CMOs who can scale: something I’ve been thinking a lot about lately. The most common thing that CEOs and investors want in their CMO candidates is scale-up cred: “We’re looking to grow from 50MM to 100MM; bring us the person who has done that before and wants to do it again.”

I wrote recently about the plus side of this focus on scale experience. 

TL;DR: By focusing tightly on the candidates who have done a particular scale-up journey before, you are betting that you will:

  • Get the ‘sherpa’ who has knowledge and wisdom and agility from having scaled before
  • Manage risk


Just because someone has been there for a scale-up at one company doesn’t necessarily mean they will be the best fit for the scale-up at YOUR company. 

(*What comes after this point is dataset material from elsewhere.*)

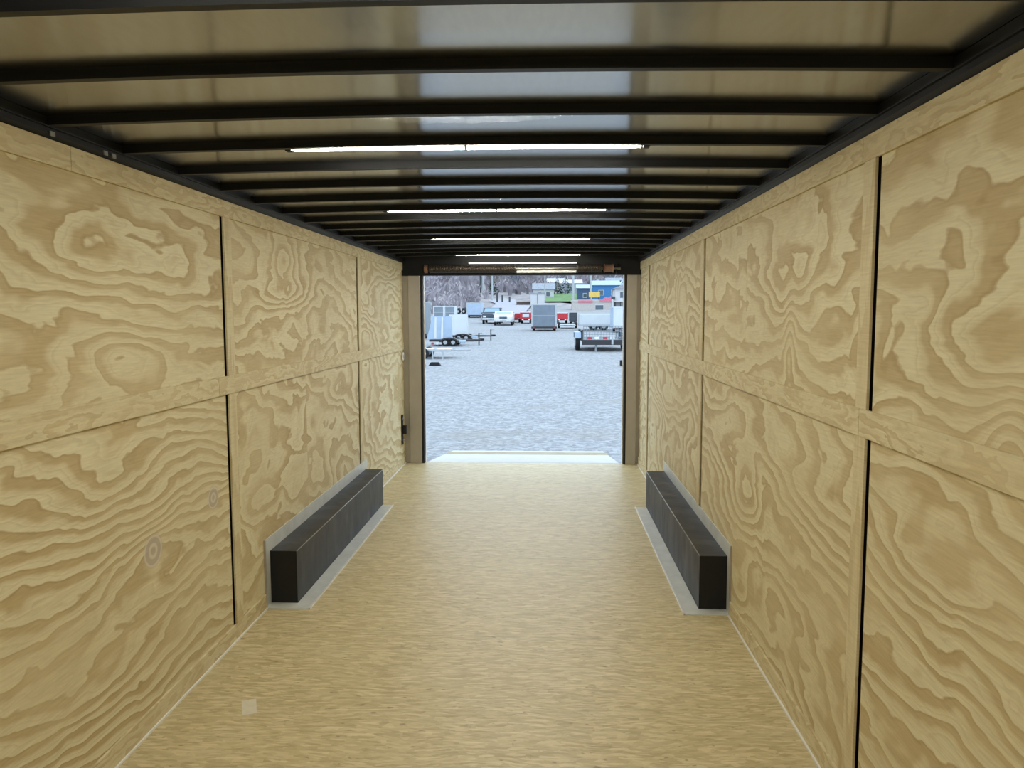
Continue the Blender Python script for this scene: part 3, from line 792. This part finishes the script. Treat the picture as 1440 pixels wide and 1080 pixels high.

So beware focusing only on candidates with a particular scale-up story with numbers that match the growth you are aiming for. If you focus too much on it, you can get all twisted up.

Consider these factors:


Market/Business Factors

  • Because vs despite: The business the candidate came from might have grown not BECAUSE of the candidate’s contributions but DESPITE them.
  • GTM motion: The candidate may have just had a great scale story, but the GTM motion they used was different from yours: PLG versus sales-led, for instance.
  • Relative vs absolute growth rate: The candidate’s previous company could have grew and scaled, but slower than the industry growth rate.
  • M&A vs organic growth: The candidate went through a scale-up, but the business might have grown primarily through M&A, not organically.
  • Scalus interruptus: The candidate built for scale and put the apparatus in place to support a scaleup from, say, 10mm to 100mm, but perhaps the business got acquired at a juicy multiple, cutting short the scale story. (not necessarily a bad outcome!)
  • Profitable vs unprofitable growth: If you’re a PE-backed company, it may make more sense to opt for the candidate who has a profitable and sustainable growth story – rather than the candidate from a heavily-funded VC-backed company that quickly bought their way into the market, budgets be darned.


Marketing Team Factors

  • Maturity of marketing team compared to overall business: The maturity of the marketing team may not match the maturity of the overall business. Not all marketing functions are created equal across businesses of the same size. A 30MM business can have a marketing function that is more akin to a 10MM business. So the person coming out of that business may be unusually scrappy and startupp-y. Meanwhile, another 30MM business can have a marketing function that is already developed to accommodate greater scale.
  • Function that drove scale: The candidate may have led demand gen at their previous role, which is key for you, but that function was not as responsible for growth in their scale-up story as, say, partnerships.


Candidate Factors

  • Interest level: The candidate may have done a scale-up from, say, 10MM to 100MM, but perhaps doesn’t want to do it again. And even if they say they want to, will it be a shock to their system once they have a much smaller team and are very hands-on again?
  • Affordability: The candidate who has recently scaled may now be unaffordable to you. Your budget for a CMO when you are 20MM in revenue is likely to be different for the budget that a much bigger company has. 
  • Culture: The culture may be quite different at the place where the candidate was part of a scale story. Consider that when a CMO doesn’t succeed in their role, it is more likely because they have been a cultural mis-match rather than a scale mismatch. Perhaps you need a changemaker, but they are more of a peacemaker.

Where do you fall on this spectrum? Do you tend to celebrate the scale experience? Or scrutinize it?